This thoroughly satisfying program revealed the Santa Barbara Symphony at its strongest, offering both refined, powerful renditions of two important works from the standard repertoire and a West Coast premiere of a sparkling new concerto for clarinet by composer Jonathan Leshnoff, a favorite of maestro Nir Kabaretti’s. The opener, the Symphony No. 8 in B Minor, D. 759 (“Unfinished”) by Franz Schubert, contains some of the most masterful writing in the history of orchestral composition. Even without a full complement of four movements, Schubert’s “Unfinished” makes a bold and paradoxically complete statement. Kabaretti coaxed a relaxed yet deliberate performance from his musicians, and the second movement, in particular, flowed with an inexorable momentum that showed what Schubert was capable of adding to the legacy of Beethoven.
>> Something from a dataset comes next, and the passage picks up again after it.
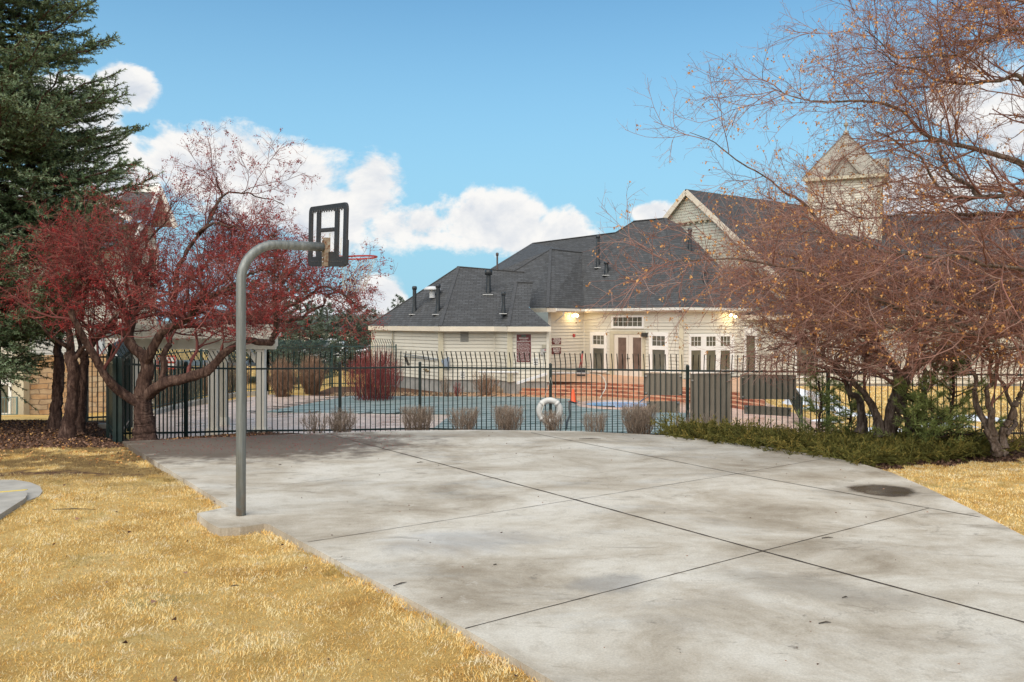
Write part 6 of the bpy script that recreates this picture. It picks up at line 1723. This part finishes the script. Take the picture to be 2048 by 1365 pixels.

Contemporary composer Leshnoff’s Concerto Grosso served as his introduction to the Santa Barbara Symphony when Nir Kabaretti commissioned the work from him for the orchestra’s 60th anniversary season in 2013. In this return engagement, we heard a new composition that was co-commissioned by Santa Barbara and the Philadelphia Orchestra. The Clarinet Concerto made an exceptionally good vehicle for the virtuosity of Donald Foster, who romped through the syncopated passages with brio, extending an invitation to the orchestra to join in the jaunty exuberance of Leshnoff’s score.

After intermission, the orchestra returned for Aaron Copland’s Third Symphony, a somewhat bombastic effort that concludes with the overly familiar strains of the Fanfare for the Common Man. It’s American music with a bit of a chip on its common shoulder, but the symphony did a marvelous job of bringing it home, and I’m sure that for many it was a highlight.